The ATF said that’s not the case, and that they won’t destroy any surrendered bump stocks until all applicable litigation over the matter has been adjudicated.
“ATF uses a standard abandonment form when an individual (or entity) voluntarily surrenders any property, including bump stocks,” spokeswoman April Langwell said in an email. “If an individual turning in a bump stock declines to complete this form for any reason, ATF will still accept the device(s) and will provide a standard property receipt to document the transfer.”
Gun-rights advocates did score something of a win over the weekend when a federal appeals court in D.C. ordered that the ban scheduled to take effect on Tuesday be stayed — but only for the people involved in that case.
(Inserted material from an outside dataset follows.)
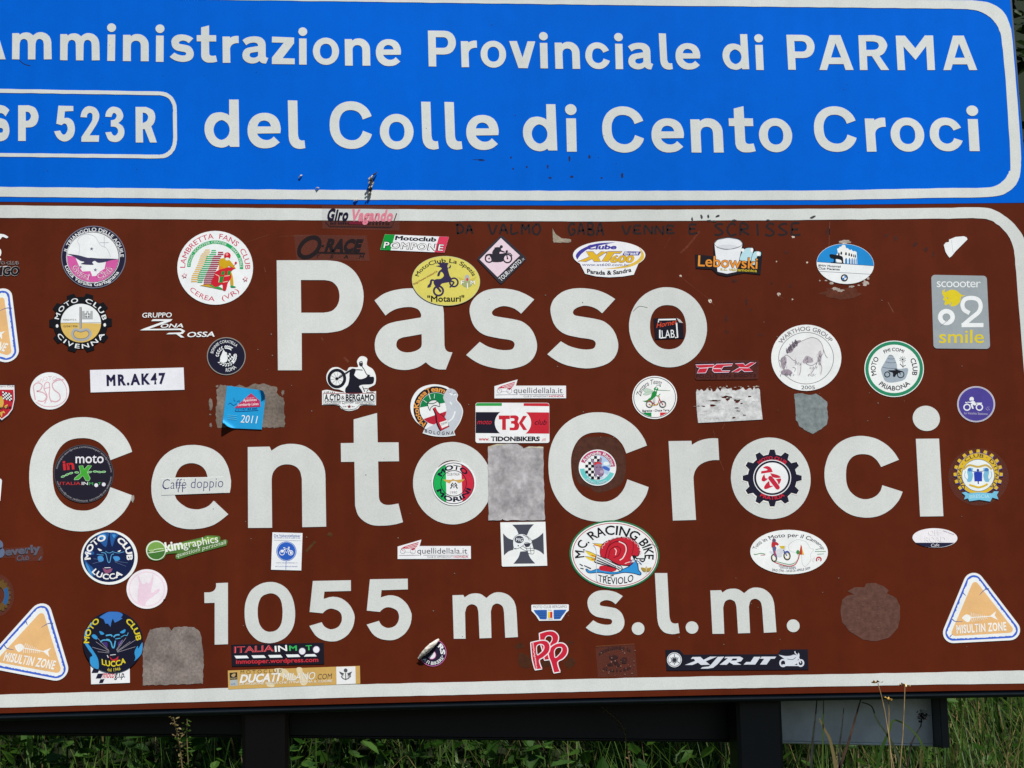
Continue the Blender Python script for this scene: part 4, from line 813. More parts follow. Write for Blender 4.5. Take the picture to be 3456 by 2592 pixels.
for k in range(60):
    x, y = random.uniform(1445, 1565), 0; y = 1410 - (x - 1445) * .78 + random.uniform(-22, 26); a.line('boar_hatching', [(x, y), (x + random.uniform(-26, -8), y - random.uniform(10, 36))], 4, (112, 102, 116))
for k in range(70):
    cx, cy, rx, ry = random.choice(((1660, 1490, 50, 36), (1410, 1530, 34, 60), (1420, 1640, 60, 26), (1720, 1570, 40, 22), (1560, 1510, 34, 24), (1690, 1655, 50, 12), (1460, 1650, 50, 10), (1780, 1480, 24, 60)))
    x, y = cx + random.uniform(-rx, rx), cy + random.uniform(-ry, ry); a.line('boar_hatching', [(x, y), (x + random.uniform(-14, 14), y + random.uniform(6, 22))], 4, (124, 112, 126))
a.done()

a = Art('round_sticker', 'white round sticker with a green ring, grey shell and small black motorbike', 'sticker', B7, (696, 432))
a.disc('backing', 696, 432, 347, (230, 234, 238), 329, wall=True); a.ring('green_ring', 696, 432, 318, 38, (44, 140, 104), .948)
for t, a0, a1, r, h, iv in (('MOTO', -108, -54, 216, 56, 0), ('CLUB', 58, 108, 216, 56, 0), ('FMI COMI', -30, 28, 222, 38, 0), ('PRIABONA', 224, 134, 262, 52, 1)): a.arc(t, 696, 436, r, a0, a1, h, (28, 26, 40), .95, .016, bool(iv))
a.sm('shell', [(655, 268), (690, 290), (712, 335), (728, 385), (732, 428), (775, 432), (850, 424), (856, 470), (820, 552), (740, 582), (650, 592), (590, 570), (560, 505), (542, 440), (562, 395), (600, 330), (625, 285)], (164, 178, 192))
for q in ([(618, 310), (660, 318), (700, 312)], [(595, 350), (650, 362), (718, 358)], [(558, 410), (620, 425), (730, 428)], [(630, 280), (660, 272), (685, 286)]): a.line('shell_line', q, 5, (80, 86, 98))
for x, r in ((615, 30), (772, 38)): a.ring('motorbike', x, 498, r, 11, (26, 26, 34))
a.sm('motorbike', [(630, 450), (700, 448), (735, 445), (790, 465), (750, 480), (720, 500), (705, 525), (682, 520), (680, 480), (640, 465)], (28, 28, 36)); a.line('motorbike', [(700, 438), (735, 445), (772, 498)], 9, (28, 28, 36))
for k in range(10): t = R(k * 36); a.line('flower', [(795 + 16 * math.sin(t), 322 - 16 * math.cos(t)), (795 + 40 * math.sin(t), 322 - 40 * math.cos(t))], 4, (70, 74, 84))
a.disc('flower', 795, 322, 10, (30, 30, 40)); a.line('flower', [(797, 340), (800, 420)], 6, (60, 70, 74)); a.line('flower', [(800, 410), (770, 378), (765, 370)], 6, (60, 70, 74)); a.line('flower', [(800, 405), (830, 388)], 6, (60, 70, 74)); a.done()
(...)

That leaves others all over the country scrambling — and Mr. Akins said it didn’t need to be this way.
“It’s just been a nightmare. They’re just making it up as they go along, and it’s all because Trump told Sessions to do it,” he said. “Can’t seem to get the wall built, can’t seem to get other things done, but oh boy, jump on those bump-fire stocks immediately — that’s the No. 1 priority for the country. It’s just ridiculous.”
After the 2017 Las Vegas shooting, the Trump administration reversed longstanding legal readings by the Bush and Obama administrations that bump stocks couldn’t be banned under existing law. But Trump administration lawyers concluded that the stocks were the equivalent of machine guns, making them eligible to be regulated under pre-existing law.
Mr. Akins says he faced a similar reversal himself. Twice during the Bush years the ATF ruled his device was not a machine gun before reversing itself in 2006.
He said the Trump administration’s move also sets the stage for a future Democratic president to potentially go further and start proposing unilateral bans of semiautomatic firearms like the AR-15.
“They’ll say well, since every semi-automatic firearm out there can be bump-fired, now we’re going to conclude that every semi-automatic firearm out there equates to a machine gun,” he said. “And that’s what really worries me in the long run … it’s the creep of it.”
He said he wasn’t sure what Mr. Trump thought he was going to gain by moving to ban the devices.
“But he has really upset a lot of people in the firearms industry and the firearms community at large and gun owners at large when he stands up there and tells us that he’s for our Second Amendment and our Second Amendment’s safe, don’t worry about that, and then he does this,” he said.